The Spectator

Immigration myths

People are coming to Britain not to live it up on job-seekers’ allowance but to work

Last week the Conservative party unveiled an extremely good policy: to cut government waste to the tune of £35 billion and to pass £4 billion worth of it to the public in tax cuts. This week it unveiled two much less good ones: to set an arbitrary limit on the number of immigrants allowed to come to Britain and to withdraw from the 1951 UN Convention on Refugees. ‘Britain has reached a turning point,’ wrote the Conservative leader Michael Howard in a full-page advertisement in the Sunday Telegraph. ‘Our communities cannot absorb newcomers at today’s pace.’

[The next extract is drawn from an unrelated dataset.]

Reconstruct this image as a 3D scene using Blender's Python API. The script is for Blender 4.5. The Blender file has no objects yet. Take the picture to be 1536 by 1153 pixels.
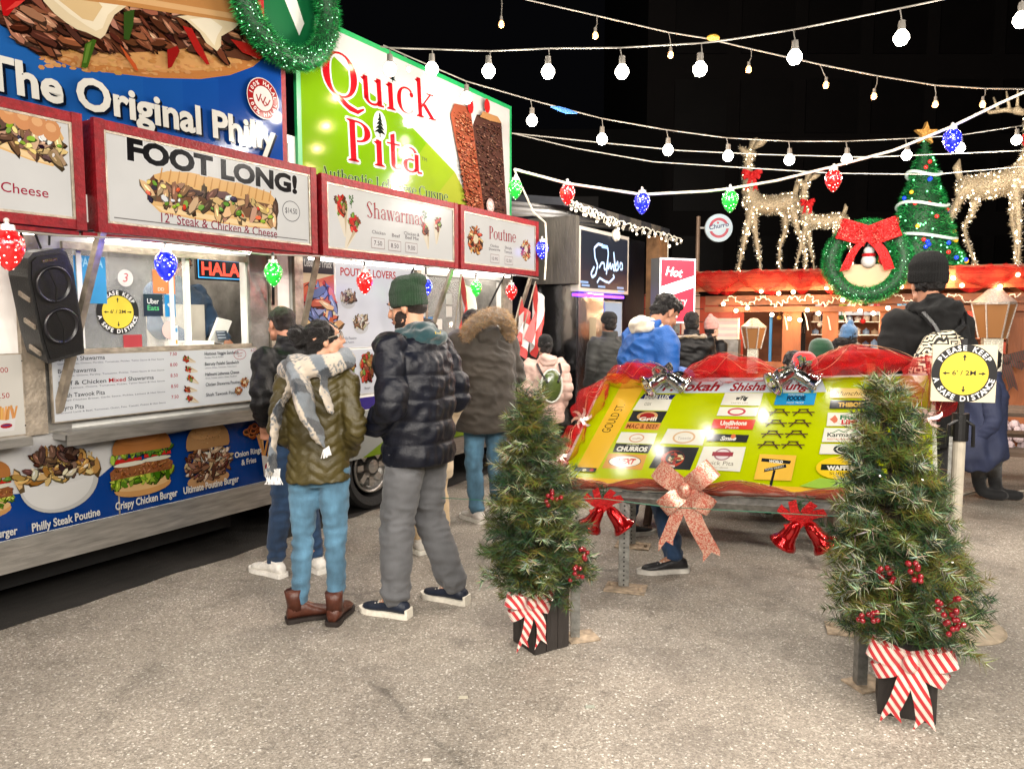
import bpy, bmesh, math, random
import numpy as np
from mathutils import Vector, Matrix, noise, Euler
random.seed(7)
sc = bpy.context.scene
col = sc.collection
# ---------------------------------------------------------------- camera, light, exposure
F = 1120.0; CX, CY = 768.0, 576.5; PITCH = math.atan(98.0/F); CAMH = 1.6
cam = bpy.data.cameras.new('camera'); camo = bpy.data.objects.new('camera', cam); col.objects.link(camo)
cam.sensor_width = 36; cam.lens = 36*F/1536; cam.clip_end = 400; cam.clip_start = 0.05
camo.location = (0, 0, CAMH); camo.rotation_euler = (math.pi/2-PITCH, 0, 0)
sc.camera = camo
w = bpy.data.worlds.new('World'); sc.world = w; w.use_nodes = True
nt = w.node_tree
for n in list(nt.nodes): nt.nodes.remove(n)
wo = nt.nodes.new('ShaderNodeOutputWorld'); bg = nt.nodes.new('ShaderNodeBackground')
bg.inputs[0].default_value = (0.8, 0.8, 1.0, 1); bg.inputs[1].default_value = 0.0022
nt.links.new(bg.outputs[0], wo.inputs[0])
sc.view_settings.view_transform = 'Standard'; sc.view_settings.look = 'None'
sc.view_settings.exposure = 0.0; sc.view_settings.gamma = 1
sc.render.engine = 'CYCLES'
cy = sc.cycles
cy.use_denoising = True
try: cy.denoiser = 'OPENIMAGEDENOISE'
except Exception: pass
cy.max_bounces = 5; cy.diffuse_bounces = 2; cy.glossy_bounces = 3; cy.transmission_bounces = 3
cy.transparent_max_bounces = 10; cy.caustics_reflective = False; cy.caustics_refractive = False
cy.sample_clamp_indirect = 3.0; cy.use_light_tree = True
K = 0.92   # overall lamp strength

# ---------------------------------------------------------------- geometry of the view
cp, sp = math.cos(PITCH), math.sin(PITCH)
def ray(px, py):
    x = (px-CX)/F; u = (CY-py)/F
    return Vector((x, cp+sp*u, -sp+cp*u))
def G(px, py, z=0.0):
    r = ray(px, py); t = (z-CAMH)/r.z
    return Vector((r.x*t, r.y*t, z))
def D(px, py, Y):
    r = ray(px, py); t = Y/r.y
    return Vector((r.x*t, Y, CAMH+r.z*t))
def proj(p):
    x, y, z = p[0], p[1], p[2]-CAMH
    f = y*cp-z*sp; u = y*sp+z*cp
    return CX+F*x/f, CY-F*u/f
# truck frame: x along the row of trucks, -y outward to the crowd
TA = math.radians(58.6); TO = Vector((-1.13, 6.24, 0))
td = Vector((math.cos(TA), math.sin(TA), 0)); tn = Vector((math.sin(TA), -math.cos(TA), 0))
def T(px, py, o=0.0):
    r = ray(px, py); c = Vector((0, 0, CAMH)); q = TO+tn*o
    t = (q-c).dot(tn)/r.dot(tn); p = c+r*t
    return ((p-TO).dot(td), p.z)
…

Taken literally, Mr Howard’s statement is true. According to the Office for National Statistics, in 2003 there was a net inflow of 151,000 migrants into Britain. Extrapolate from this and at some distant point in the future human beings would be standing shoulder to shoulder from Dover to Stornoway. Equally, one might extrapolate from current, falling trends in the birth rate and conclude that long before that happens there won’t be any native Britons left to worry about immigrants in any case.

Like so many other social and economic phenomena, international migration tends to be cyclical, and is closely related to the labour market. Though many might find it hard to remember now, 25 years ago we were worrying about the ‘brain drain’. Between 1973 and 1982 Britain lost a net 430,000 residents, as high taxation and mass unemployment drove them abroad. As recently as 1993 there was a net outflow of residents from Britain. The reason immigration has increased since then is largely a response to the dramatic improvement in our economy. People are coming to Britain not, as the Daily Mail would have us believe, to live it up on job-seekers’ allowance: of the 91,000 Eastern Europeans who arrived in Britain to work during the first five months following EU enlargement last May, fewer than 15 have claimed benefits.